Şükran Şarklı, “Çocuk yaşta zorla evlendirilerek istismara uğrayan kız çocuklarının eğitim hakları, gelecekleri, yaşamları ellerinden alınıyor. Bu durumu her fırsatta meşru kılmaya çalışan İktidar her yıl istismarcıları aklayan yasayı meclisten geçirmenin yolunu arıyor. Bizler istismarcıların aklanmasına ve bu yasaların meclisten geçmesine asla müsaade etmeyeceğiz. İşyerlerinde mobbing ve taciz artıyor. Büyüyen işsizlik, artan yoksulluk kadına yönelik şiddeti tırmandırıyor. Kadınları giderek daha fazla oranda güvencesiz ve niteliksiz işlere mahkûm eden, bakım yüklerini arttıran, şiddeti derinleştiren, kadınları çaresizleştiren bu sömürü düzenini kabul etmiyoruz. ILO 190 İş Yaşamında Şiddet ve Taciz Sözleşmesi'ninimzalanmasını istiyoruz. Biz kadınlar barış içinde bir yaşam istiyoruz. Göçmen kadın ve çocukların haklarının tanınmasını istiyoruz. Eşit işe eşit ücret, güvenceli iş ve güvenli ortamlarda yaşamak istiyoruz. Evde, işte; sürekli bakım beklenen, duygusal fiziksel her türlü emeği sömürülen, sırtında taşıdığı dünyanın yükünü atıp dünyayı yerinden oynatacak kadınlar alanlarda. Bir adamın sürekli olarak kadınlara çocuk yapın diye dayatmasını, aile dışında kadınların yok sayılmasını, LGBTİ+lara karşı sokaklarda cüppelilerin nefret suçu işlemesini kabul etmiyoruz diyen kadınlar, alanlarda. TTB Merkez Konsey Başkanı Prof. Dr. Şebnem Korur Fincancı'nın, Gezi'ye öfkesi bitmeyen iktidarın hukuksuz yargılamalarla Mücella Yapıcı, Çiğdem Mater, Mine Özerden'in, özgür basın emekçilerinin, politik tutsak kadınların, sanatçıların, tutuklandığı bu ülkede kadın katillerinin sokakta elini kolunu sallayarak gezmesine isyan eden kadınlar, alanlarda” şeklinde konuştu.

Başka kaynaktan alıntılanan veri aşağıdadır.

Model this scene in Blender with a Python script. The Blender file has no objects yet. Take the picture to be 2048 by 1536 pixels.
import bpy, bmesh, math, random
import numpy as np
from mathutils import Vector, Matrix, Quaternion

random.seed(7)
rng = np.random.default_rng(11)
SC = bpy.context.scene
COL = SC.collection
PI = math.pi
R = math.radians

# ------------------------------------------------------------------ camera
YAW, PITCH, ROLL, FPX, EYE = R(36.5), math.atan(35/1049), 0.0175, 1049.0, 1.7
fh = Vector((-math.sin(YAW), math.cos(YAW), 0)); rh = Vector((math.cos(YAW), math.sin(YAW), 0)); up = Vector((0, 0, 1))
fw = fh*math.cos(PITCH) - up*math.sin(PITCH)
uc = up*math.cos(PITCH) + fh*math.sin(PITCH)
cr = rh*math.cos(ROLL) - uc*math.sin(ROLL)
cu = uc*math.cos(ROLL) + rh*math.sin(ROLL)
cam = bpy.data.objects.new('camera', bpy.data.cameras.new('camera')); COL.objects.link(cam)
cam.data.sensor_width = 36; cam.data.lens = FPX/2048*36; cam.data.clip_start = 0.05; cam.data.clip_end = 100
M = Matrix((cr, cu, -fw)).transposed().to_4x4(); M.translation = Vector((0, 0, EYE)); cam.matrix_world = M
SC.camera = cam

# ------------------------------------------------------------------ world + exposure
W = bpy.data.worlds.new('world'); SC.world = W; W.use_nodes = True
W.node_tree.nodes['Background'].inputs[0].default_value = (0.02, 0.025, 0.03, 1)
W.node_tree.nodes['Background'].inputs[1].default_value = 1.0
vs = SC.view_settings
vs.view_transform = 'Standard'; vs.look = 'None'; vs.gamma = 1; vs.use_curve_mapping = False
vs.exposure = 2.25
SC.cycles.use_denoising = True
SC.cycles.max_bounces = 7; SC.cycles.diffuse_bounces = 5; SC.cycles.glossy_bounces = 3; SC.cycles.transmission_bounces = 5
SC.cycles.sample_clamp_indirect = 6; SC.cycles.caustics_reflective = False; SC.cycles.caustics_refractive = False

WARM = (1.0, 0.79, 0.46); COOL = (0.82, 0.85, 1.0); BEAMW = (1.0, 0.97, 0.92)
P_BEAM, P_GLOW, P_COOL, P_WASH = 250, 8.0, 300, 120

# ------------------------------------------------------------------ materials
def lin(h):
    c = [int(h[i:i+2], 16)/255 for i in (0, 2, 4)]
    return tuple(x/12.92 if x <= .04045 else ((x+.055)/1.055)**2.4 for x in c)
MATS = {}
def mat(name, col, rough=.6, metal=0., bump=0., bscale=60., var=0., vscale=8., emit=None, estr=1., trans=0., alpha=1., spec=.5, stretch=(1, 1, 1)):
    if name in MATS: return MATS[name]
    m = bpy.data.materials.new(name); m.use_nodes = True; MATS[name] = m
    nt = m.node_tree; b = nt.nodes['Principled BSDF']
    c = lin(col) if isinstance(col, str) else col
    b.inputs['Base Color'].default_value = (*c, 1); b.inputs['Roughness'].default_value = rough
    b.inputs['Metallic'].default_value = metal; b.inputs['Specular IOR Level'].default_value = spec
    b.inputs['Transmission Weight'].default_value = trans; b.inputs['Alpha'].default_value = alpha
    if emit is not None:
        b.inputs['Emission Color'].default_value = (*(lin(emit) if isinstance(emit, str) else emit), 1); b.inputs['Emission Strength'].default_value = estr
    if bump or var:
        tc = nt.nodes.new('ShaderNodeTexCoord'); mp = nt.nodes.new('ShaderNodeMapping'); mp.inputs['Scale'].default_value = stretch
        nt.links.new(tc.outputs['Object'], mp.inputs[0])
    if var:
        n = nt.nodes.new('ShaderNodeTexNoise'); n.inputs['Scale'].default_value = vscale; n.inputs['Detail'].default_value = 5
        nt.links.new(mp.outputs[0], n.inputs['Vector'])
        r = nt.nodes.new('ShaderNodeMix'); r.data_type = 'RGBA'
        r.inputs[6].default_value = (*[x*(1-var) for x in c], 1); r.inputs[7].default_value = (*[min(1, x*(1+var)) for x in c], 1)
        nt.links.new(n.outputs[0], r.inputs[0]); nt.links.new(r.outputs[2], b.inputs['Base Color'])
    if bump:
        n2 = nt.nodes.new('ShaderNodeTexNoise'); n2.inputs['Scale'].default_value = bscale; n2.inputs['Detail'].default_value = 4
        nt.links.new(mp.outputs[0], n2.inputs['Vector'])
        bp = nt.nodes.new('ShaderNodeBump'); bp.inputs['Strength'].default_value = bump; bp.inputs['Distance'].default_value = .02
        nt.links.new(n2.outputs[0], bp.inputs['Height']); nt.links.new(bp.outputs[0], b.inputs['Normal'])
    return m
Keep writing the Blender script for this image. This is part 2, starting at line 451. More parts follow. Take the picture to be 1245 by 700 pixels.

“ADALET MÜCADELEMİZDEN VAZGEÇMİYORUZ”
Kadınların hak mücadelesinden vazgeçmeyeceğini dile getiren Şarklı, “Öyle bir ülkede yaşıyoruz ki; sokakta, evde, kampüste ve maalesef hiçbir yerde güvende değiliz ama birbirimizden aldığımız güçle, dayanışmamızla, mücadelemizle hepimiz için eşit ve özgür bir hayat kurabiliriz. Katillerin, tecavüzcülerin sırtını sıvazlayanlara sözümüz var; sokakta, evde, okulda, işyerinde her yerdeyiz. Ne size ne kadın düşmanı politikalarınıza itaat etmiyoruz. Barış içinde yaşama talebimizden vazgeçmiyoruz! Şiddetsiz bir yaşam, eşitlik, özgürlük, adalet, demokrasi, barış, laiklik mücadelemizden vazgeçmiyoruz! Eşitlik ve özgürlük mücadelemizden vazgeçmiyoruz, isyanımızı örgütlüyoruz” diyerek sözlerini tamamladı.